Written task: Reproduce the data in its entirety, exactly as supplied.
☆ ☆ ☆ ☆ ☆
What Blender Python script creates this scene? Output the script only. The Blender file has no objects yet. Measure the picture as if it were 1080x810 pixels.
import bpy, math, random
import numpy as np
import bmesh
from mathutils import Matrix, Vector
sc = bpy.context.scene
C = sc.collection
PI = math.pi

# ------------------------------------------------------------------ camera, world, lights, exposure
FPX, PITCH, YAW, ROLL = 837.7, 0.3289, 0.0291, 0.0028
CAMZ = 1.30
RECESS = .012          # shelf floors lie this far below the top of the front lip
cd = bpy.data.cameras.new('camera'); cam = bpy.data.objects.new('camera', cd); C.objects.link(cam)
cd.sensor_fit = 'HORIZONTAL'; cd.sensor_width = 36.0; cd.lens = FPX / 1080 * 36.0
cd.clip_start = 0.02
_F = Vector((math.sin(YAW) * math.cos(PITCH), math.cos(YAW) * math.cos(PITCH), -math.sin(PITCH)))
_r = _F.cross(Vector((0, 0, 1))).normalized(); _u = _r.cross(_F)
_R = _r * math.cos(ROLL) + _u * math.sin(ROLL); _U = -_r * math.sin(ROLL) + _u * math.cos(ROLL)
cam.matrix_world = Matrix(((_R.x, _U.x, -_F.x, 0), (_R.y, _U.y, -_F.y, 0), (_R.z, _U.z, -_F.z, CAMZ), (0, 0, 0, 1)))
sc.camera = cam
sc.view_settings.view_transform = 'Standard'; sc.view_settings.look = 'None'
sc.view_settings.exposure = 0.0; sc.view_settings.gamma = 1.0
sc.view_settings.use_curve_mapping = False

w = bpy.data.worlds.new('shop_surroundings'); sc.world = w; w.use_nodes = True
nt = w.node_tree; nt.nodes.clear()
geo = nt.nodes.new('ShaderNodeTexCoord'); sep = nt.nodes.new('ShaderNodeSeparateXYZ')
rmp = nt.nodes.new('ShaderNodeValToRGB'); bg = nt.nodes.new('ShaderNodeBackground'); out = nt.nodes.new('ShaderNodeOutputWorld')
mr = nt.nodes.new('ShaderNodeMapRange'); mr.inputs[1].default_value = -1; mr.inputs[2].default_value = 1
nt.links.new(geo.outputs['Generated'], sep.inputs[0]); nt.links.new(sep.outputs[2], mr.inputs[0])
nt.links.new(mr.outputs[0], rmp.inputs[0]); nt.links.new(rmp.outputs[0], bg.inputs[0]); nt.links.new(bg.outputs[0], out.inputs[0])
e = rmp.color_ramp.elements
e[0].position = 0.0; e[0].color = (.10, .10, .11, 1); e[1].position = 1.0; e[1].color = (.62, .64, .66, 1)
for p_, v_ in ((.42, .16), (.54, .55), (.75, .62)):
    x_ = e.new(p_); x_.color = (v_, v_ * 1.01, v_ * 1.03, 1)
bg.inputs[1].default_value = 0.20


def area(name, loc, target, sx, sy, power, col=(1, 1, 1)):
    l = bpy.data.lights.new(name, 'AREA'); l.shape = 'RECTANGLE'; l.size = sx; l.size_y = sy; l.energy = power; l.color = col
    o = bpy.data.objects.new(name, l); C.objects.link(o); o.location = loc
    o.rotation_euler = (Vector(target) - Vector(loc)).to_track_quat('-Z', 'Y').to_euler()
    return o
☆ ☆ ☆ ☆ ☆
Written solution:
What Blender Python script creates this scene? Output the script only. The Blender file has no objects yet. Measure the picture as if it were 1080x810 pixels.
import bpy, math, random
import numpy as np
import bmesh
from mathutils import Matrix, Vector
sc = bpy.context.scene
C = sc.collection
PI = math.pi

# ------------------------------------------------------------------ camera, world, lights, exposure
FPX, PITCH, YAW, ROLL = 837.7, 0.3289, 0.0291, 0.0028
CAMZ = 1.30
RECESS = .012          # shelf floors lie this far below the top of the front lip
cd = bpy.data.cameras.new('camera'); cam = bpy.data.objects.new('camera', cd); C.objects.link(cam)
cd.sensor_fit = 'HORIZONTAL'; cd.sensor_width = 36.0; cd.lens = FPX / 1080 * 36.0
cd.clip_start = 0.02
_F = Vector((math.sin(YAW) * math.cos(PITCH), math.cos(YAW) * math.cos(PITCH), -math.sin(PITCH)))
_r = _F.cross(Vector((0, 0, 1))).normalized(); _u = _r.cross(_F)
_R = _r * math.cos(ROLL) + _u * math.sin(ROLL); _U = -_r * math.sin(ROLL) + _u * math.cos(ROLL)
cam.matrix_world = Matrix(((_R.x, _U.x, -_F.x, 0), (_R.y, _U.y, -_F.y, 0), (_R.z, _U.z, -_F.z, CAMZ), (0, 0, 0, 1)))
sc.camera = cam
sc.view_settings.view_transform = 'Standard'; sc.view_settings.look = 'None'
sc.view_settings.exposure = 0.0; sc.view_settings.gamma = 1.0
sc.view_settings.use_curve_mapping = False

w = bpy.data.worlds.new('shop_surroundings'); sc.world = w; w.use_nodes = True
nt = w.node_tree; nt.nodes.clear()
geo = nt.nodes.new('ShaderNodeTexCoord'); sep = nt.nodes.new('ShaderNodeSeparateXYZ')
rmp = nt.nodes.new('ShaderNodeValToRGB'); bg = nt.nodes.new('ShaderNodeBackground'); out = nt.nodes.new('ShaderNodeOutputWorld')
mr = nt.nodes.new('ShaderNodeMapRange'); mr.inputs[1].default_value = -1; mr.inputs[2].default_value = 1
nt.links.new(geo.outputs['Generated'], sep.inputs[0]); nt.links.new(sep.outputs[2], mr.inputs[0])
nt.links.new(mr.outputs[0], rmp.inputs[0]); nt.links.new(rmp.outputs[0], bg.inputs[0]); nt.links.new(bg.outputs[0], out.inputs[0])
e = rmp.color_ramp.elements
e[0].position = 0.0; e[0].color = (.10, .10, .11, 1); e[1].position = 1.0; e[1].color = (.62, .64, .66, 1)
for p_, v_ in ((.42, .16), (.54, .55), (.75, .62)):
    x_ = e.new(p_); x_.color = (v_, v_ * 1.01, v_ * 1.03, 1)
bg.inputs[1].default_value = 0.20


def area(name, loc, target, sx, sy, power, col=(1, 1, 1)):
    l = bpy.data.lights.new(name, 'AREA'); l.shape = 'RECTANGLE'; l.size = sx; l.size_y = sy; l.energy = power; l.color = col
    o = bpy.data.objects.new(name, l); C.objects.link(o); o.location = loc
    o.rotation_euler = (Vector(target) - Vector(loc)).to_track_quat('-Z', 'Y').to_euler()
    return o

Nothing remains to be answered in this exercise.